Instruction = Find the lines with "high" in them and copy them out.

Source data =
********************

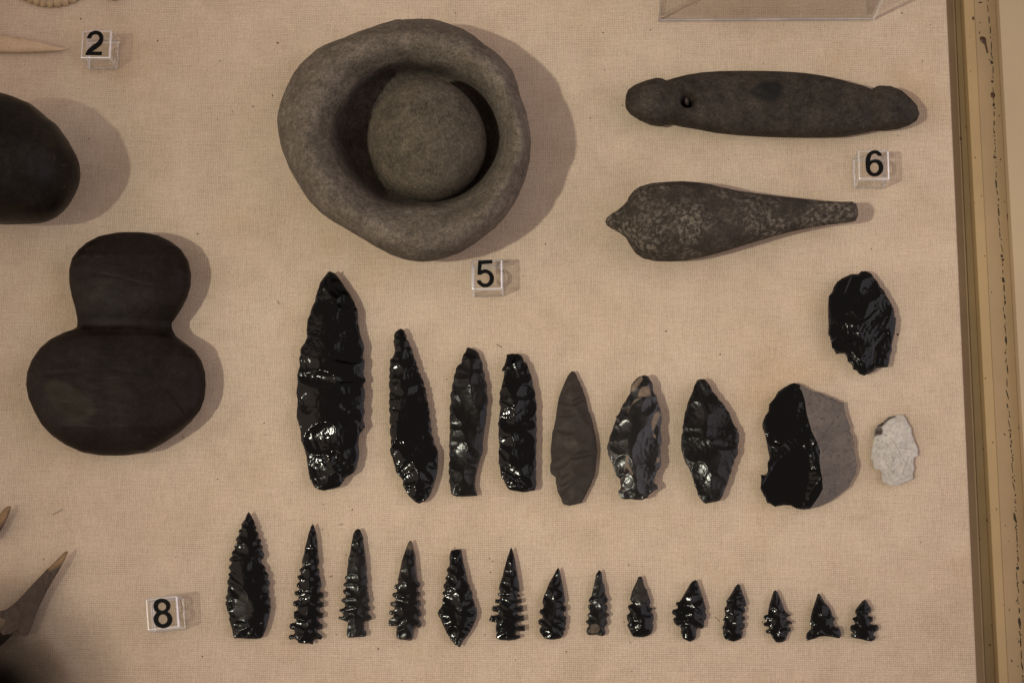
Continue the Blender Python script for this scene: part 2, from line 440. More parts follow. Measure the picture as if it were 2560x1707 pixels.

********************

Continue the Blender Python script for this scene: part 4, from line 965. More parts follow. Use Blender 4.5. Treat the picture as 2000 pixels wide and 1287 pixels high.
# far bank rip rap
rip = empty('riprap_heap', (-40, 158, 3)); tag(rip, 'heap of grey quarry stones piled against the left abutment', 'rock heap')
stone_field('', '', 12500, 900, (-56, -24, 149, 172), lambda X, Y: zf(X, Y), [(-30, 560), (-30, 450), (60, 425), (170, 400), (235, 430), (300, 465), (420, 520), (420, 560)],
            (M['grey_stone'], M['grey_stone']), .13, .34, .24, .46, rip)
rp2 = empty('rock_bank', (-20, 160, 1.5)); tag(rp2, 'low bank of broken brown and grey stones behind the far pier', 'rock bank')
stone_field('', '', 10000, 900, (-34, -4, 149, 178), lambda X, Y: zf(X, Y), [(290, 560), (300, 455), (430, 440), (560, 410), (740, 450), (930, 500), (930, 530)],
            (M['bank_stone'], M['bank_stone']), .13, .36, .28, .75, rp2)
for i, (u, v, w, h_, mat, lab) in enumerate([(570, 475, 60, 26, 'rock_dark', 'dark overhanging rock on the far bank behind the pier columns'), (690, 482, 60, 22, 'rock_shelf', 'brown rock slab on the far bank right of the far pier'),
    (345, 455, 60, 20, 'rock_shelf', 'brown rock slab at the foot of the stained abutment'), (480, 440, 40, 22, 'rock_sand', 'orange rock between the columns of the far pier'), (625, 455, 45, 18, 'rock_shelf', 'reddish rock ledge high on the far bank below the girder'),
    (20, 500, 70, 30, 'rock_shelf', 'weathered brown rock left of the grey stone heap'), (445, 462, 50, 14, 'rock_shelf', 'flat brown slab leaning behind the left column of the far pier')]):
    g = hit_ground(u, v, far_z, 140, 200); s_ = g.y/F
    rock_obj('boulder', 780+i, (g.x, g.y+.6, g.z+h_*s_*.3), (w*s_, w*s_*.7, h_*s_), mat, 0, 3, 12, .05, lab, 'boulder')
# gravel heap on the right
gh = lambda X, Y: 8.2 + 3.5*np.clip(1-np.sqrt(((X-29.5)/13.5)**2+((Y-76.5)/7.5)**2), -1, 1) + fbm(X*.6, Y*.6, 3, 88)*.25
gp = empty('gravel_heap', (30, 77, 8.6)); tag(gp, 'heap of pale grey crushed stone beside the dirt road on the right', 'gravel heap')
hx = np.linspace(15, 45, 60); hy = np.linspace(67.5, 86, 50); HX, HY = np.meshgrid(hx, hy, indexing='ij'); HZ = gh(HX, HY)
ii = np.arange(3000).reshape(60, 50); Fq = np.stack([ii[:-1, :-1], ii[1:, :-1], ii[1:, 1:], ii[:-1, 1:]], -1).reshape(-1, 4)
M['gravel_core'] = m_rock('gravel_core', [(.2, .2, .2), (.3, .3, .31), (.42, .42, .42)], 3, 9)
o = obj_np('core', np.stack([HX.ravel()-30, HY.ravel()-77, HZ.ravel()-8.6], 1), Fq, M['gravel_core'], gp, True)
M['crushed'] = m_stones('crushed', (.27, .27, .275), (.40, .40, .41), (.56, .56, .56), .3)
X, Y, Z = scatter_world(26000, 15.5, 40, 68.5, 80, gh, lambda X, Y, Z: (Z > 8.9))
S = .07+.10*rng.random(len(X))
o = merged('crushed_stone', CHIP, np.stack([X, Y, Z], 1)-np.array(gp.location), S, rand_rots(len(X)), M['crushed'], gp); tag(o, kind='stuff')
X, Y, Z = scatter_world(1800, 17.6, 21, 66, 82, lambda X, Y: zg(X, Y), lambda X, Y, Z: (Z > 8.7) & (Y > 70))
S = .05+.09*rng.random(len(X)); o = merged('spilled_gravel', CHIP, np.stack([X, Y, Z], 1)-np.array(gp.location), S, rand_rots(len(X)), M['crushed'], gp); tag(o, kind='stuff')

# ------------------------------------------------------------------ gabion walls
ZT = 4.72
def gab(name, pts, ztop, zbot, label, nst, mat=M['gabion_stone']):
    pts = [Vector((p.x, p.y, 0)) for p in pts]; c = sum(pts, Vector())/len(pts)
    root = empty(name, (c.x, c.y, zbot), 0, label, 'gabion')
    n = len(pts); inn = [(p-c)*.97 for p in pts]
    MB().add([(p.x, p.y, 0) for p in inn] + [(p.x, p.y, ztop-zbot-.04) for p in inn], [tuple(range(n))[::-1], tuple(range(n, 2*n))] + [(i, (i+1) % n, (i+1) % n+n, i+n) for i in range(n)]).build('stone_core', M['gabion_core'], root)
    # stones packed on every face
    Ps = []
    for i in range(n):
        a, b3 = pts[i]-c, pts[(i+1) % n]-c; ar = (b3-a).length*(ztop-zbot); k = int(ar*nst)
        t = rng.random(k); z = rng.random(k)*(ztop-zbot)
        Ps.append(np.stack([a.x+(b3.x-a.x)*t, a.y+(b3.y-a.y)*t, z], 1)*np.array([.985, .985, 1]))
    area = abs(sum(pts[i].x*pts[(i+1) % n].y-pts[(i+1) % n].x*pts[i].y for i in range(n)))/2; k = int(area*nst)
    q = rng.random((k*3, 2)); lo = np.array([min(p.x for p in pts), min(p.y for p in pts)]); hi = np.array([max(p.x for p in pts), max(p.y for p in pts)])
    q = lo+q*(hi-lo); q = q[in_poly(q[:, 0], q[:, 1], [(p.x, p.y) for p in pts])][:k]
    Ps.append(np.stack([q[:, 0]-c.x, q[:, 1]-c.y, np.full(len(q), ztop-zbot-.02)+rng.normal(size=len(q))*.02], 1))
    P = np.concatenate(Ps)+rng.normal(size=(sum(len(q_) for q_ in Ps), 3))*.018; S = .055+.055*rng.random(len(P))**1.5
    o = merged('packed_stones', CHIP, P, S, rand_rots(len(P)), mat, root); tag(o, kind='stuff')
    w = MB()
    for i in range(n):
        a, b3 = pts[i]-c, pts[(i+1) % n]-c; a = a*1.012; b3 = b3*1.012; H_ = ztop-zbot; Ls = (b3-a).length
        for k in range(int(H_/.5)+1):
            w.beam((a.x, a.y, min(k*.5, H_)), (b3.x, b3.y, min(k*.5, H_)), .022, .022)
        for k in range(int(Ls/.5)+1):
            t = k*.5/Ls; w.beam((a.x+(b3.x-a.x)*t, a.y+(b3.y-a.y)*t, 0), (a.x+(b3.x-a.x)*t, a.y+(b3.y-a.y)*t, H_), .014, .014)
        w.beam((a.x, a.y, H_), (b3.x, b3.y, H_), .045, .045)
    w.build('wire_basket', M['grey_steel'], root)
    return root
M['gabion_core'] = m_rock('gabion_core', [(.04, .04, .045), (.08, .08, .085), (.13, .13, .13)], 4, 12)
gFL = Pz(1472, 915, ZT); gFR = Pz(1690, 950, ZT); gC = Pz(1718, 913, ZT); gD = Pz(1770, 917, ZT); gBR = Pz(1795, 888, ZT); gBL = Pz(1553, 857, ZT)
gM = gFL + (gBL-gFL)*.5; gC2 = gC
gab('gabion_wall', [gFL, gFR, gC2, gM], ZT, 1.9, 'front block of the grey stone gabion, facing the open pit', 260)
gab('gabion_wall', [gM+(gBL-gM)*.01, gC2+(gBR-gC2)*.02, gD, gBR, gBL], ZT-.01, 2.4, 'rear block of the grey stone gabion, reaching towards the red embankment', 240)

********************

Worked answer =
Continue the Blender Python script for this scene: part 4, from line 965. More parts follow. Use Blender 4.5. Treat the picture as 2000 pixels wide and 1287 pixels high.
    (345, 455, 60, 20, 'rock_shelf', 'brown rock slab at the foot of the stained abutment'), (480, 440, 40, 22, 'rock_sand', 'orange rock between the columns of the far pier'), (625, 455, 45, 18, 'rock_shelf', 'reddish rock ledge high on the far bank below the girder'),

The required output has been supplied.